Gerçek hayata şöyle bir bakarsanız, kadınlar üzerindeki baskının ilk olarak aile içinde başladığını ve ayrımcılığın orada bizlerin iliklerine kadar işletildiğini görürsünüz. Kadın doğar doğmaz bu ayrıma maruz kalır. Atasözlerine bile bu ayrım damgasını basar: “Erkek adamın erkek oğlu olur.” Ergenlik dönemine kadar ailesinden ve çevresinden etkilenerek büyüyen kız çocukları, hayatla ilgili tercihlerini de bu doğrultuda yapar ya da yapmak zorunda kalır. Bu döneme gelinceye kadar kız çocuklarının büyük bir kısmı topluma ve ailesinin kurallarına karşı çıktığı için tonlarca dayak yer, horlanır. Kız çocukları anneleri ve babaları tarafından toplumsal yaşama uygun birer kişi olarak böyle yetiştirirler. Boş kurtuluş hayalleri ile yola çıkmış kadınlar, bu baskılardan kurtulmanın tek yolunu genellikle evlenmek veya üniversite okuyabilmekte ararlar. Oysa ne evlilik kapısının ne de üniversite kapısının, kadınlar için kurtuluş kapısı olmadığını hayat acı bir şekilde kanıtlar. “Hak verilmez, alınır” diye çok yerinde bir söz vardır. Evet, biz kadınlar mücadele etmezsek kimse bize haklarımızı vermeyecektir. Kurtuluş yolu olarak içi boş amaçların peşinde sürüklenmek bizleri hayal kırıklığına uğratmaktan başka bir işe yaramaz.
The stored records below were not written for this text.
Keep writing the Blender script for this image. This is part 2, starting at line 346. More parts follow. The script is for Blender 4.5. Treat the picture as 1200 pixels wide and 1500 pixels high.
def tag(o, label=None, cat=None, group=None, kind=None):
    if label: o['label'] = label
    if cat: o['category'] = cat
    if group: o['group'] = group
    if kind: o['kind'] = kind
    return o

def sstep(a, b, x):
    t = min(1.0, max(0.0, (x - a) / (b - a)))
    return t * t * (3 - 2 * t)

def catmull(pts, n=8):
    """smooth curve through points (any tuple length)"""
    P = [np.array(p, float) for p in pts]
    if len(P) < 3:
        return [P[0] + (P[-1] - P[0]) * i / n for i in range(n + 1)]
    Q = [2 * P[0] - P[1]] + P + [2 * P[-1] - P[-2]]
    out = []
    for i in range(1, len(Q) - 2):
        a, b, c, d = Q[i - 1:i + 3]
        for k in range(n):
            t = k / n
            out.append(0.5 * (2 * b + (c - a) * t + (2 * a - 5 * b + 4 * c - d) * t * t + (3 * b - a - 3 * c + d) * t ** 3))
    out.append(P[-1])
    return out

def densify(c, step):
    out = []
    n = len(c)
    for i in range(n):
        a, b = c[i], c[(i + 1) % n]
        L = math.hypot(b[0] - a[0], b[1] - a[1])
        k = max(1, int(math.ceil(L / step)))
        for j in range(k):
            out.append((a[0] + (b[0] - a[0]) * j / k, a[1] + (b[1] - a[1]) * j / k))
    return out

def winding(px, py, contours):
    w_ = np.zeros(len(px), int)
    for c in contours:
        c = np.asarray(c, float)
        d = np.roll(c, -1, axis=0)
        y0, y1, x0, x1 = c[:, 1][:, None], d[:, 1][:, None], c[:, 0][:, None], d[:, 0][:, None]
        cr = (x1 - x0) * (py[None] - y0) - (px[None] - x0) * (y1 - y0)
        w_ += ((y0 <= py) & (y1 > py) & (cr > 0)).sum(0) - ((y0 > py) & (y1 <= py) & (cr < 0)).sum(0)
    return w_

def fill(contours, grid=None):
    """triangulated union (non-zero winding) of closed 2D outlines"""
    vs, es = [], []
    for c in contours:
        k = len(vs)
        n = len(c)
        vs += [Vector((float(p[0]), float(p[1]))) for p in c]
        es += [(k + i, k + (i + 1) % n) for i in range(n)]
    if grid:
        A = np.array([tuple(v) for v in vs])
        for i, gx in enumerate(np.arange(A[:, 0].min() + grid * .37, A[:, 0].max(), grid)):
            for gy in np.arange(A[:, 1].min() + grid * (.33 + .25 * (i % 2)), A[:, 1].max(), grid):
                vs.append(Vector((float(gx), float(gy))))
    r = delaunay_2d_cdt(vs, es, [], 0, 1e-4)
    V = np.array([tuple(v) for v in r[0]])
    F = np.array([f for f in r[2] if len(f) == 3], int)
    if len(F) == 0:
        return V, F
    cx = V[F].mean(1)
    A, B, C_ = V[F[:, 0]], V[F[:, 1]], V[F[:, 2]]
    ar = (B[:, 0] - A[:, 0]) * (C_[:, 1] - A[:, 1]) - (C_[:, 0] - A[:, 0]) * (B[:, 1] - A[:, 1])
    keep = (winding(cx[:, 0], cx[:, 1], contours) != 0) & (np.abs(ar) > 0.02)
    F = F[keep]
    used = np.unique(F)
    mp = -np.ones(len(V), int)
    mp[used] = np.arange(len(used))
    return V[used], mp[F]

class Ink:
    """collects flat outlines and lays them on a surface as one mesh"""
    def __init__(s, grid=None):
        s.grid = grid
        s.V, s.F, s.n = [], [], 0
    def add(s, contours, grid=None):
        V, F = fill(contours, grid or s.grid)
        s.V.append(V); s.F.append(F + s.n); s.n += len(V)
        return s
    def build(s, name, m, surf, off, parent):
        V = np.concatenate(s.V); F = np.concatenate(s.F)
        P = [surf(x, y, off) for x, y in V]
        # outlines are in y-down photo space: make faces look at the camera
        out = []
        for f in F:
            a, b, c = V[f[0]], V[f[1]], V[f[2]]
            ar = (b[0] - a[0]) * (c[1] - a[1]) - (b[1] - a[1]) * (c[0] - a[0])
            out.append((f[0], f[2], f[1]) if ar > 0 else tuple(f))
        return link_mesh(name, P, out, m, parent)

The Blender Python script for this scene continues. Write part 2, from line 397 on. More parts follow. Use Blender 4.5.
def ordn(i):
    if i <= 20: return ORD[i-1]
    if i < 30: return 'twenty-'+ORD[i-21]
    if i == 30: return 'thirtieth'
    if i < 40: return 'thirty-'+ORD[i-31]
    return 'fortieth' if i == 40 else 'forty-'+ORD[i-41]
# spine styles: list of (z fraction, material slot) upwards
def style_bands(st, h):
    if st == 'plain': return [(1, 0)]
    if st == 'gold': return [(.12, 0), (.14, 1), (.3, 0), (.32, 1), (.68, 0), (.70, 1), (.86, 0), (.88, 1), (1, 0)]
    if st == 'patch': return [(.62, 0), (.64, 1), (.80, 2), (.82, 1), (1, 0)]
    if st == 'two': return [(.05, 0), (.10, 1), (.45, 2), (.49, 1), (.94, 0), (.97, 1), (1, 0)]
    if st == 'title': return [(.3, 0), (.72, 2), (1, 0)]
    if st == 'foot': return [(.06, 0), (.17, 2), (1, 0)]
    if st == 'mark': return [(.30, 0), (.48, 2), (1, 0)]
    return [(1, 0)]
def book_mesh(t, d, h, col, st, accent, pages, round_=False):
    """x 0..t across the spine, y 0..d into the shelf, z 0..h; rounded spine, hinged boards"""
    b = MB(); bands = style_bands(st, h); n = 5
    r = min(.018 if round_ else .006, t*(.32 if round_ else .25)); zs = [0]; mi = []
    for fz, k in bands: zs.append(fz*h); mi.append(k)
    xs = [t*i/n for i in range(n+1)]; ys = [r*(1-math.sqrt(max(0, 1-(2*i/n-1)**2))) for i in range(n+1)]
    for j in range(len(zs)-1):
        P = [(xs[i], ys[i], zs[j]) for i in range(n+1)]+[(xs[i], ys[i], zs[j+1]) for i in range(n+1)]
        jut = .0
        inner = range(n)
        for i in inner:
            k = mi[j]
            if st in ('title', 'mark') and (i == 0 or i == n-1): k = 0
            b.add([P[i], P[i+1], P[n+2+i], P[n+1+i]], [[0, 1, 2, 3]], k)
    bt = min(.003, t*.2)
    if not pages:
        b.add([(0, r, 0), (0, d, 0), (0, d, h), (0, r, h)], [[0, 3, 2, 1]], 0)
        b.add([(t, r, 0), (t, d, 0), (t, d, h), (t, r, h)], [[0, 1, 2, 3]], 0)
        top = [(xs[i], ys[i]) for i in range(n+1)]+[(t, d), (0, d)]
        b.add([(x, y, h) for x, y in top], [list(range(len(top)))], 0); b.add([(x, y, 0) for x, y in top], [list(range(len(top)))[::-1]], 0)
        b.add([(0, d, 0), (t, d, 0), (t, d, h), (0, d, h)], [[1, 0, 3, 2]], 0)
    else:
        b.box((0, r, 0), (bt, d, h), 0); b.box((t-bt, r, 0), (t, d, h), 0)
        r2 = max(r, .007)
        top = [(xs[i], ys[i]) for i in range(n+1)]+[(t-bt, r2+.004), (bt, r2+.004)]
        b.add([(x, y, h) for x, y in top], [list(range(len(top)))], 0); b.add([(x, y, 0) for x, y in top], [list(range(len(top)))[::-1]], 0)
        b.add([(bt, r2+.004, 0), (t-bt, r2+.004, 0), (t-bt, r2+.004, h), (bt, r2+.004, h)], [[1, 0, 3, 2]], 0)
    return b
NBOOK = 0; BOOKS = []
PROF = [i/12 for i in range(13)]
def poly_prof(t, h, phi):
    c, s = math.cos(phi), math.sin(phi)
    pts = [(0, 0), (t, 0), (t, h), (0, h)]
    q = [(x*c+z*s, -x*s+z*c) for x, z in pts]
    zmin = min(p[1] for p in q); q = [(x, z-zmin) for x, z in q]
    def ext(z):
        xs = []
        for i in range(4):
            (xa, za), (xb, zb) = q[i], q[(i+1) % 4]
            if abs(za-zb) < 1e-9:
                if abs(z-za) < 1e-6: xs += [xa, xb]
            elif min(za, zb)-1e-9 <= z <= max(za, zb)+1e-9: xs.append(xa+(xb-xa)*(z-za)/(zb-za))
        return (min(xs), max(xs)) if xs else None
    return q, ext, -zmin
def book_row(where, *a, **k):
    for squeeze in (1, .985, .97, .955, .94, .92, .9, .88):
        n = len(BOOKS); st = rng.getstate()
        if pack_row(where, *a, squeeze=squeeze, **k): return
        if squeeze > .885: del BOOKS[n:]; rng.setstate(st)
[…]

Mücadeleye atılmak için sağlam temellere ayak basmak çok önemlidir. Bunun için işçi ve emekçi sınıfımızın tarihini iyi bilmek gerekir. Örneğin tarihin dönüm noktalarından biri olan 1917 Ekim Devrimi, birçok sorunda olduğu gibi kadın sorunu konusunda da büyük adımlar atmıştır. Kadın kapitalist sistemde işçi bile olsa, kocasından farklı olarak işten geri kalan zamanını ev işlerine ve çocuk bakımına ayırmak zorunda bırakılır. Erkekler bu işleri kadın işleri olarak görürler ve çoğu kez sanki kendisine bahşedilmiş bir hakmış gibi davranarak kadına yardımcı olmazlar. Ayrıca kadın emeği erkek emeğine göre bir kat daha fazla sömürülür. Böyle bir yaşamda kadının tek kurtuluş yolu, asırlardır sırtına yüklenen baskıyı ve cinsiyet ayrımını ortadan kaldırmak için kapitalizme karşı savaş bayrağını açmaktan geçmektedir. Unutmamak gerekir ki, önderlerimizin dediği gibi, “Kadınsız Devrim Olmaz, Kadın Devrim Yapmadan Kurtulamaz”!
Kadının kurtuluş mücadelesi için hayatlarını bu yolda feda etmiş kadın ve erkek işçi önderlerinin hayatlarını doğru öğrenmeli, dersler çıkartmalı ve hayatımızın tüm alanına sokmalıyız. Nasıl ki burjuvazi kadın-erkek demeden biz işçileri iliğimize kadar sömürülüyorsa, bizler de buna inat kurtuluşumuzun kılavuzu olan önderlerimizin devrimci Marksist teorisini ve devrimci pratiğini tüm hücrelerimizde hissetmeliyiz. Ancak böyle yaşarsak ve hayatımızı böyle planlarsak mutlu ve devrimler için umutlu olabiliriz.
Yaşasın Dünya Emekçi Kadınlarının Devrimci Mücadelesi!
Kurtuluş Yok Tek Başına, Ya Hep Beraber Ya Hiçbirimiz!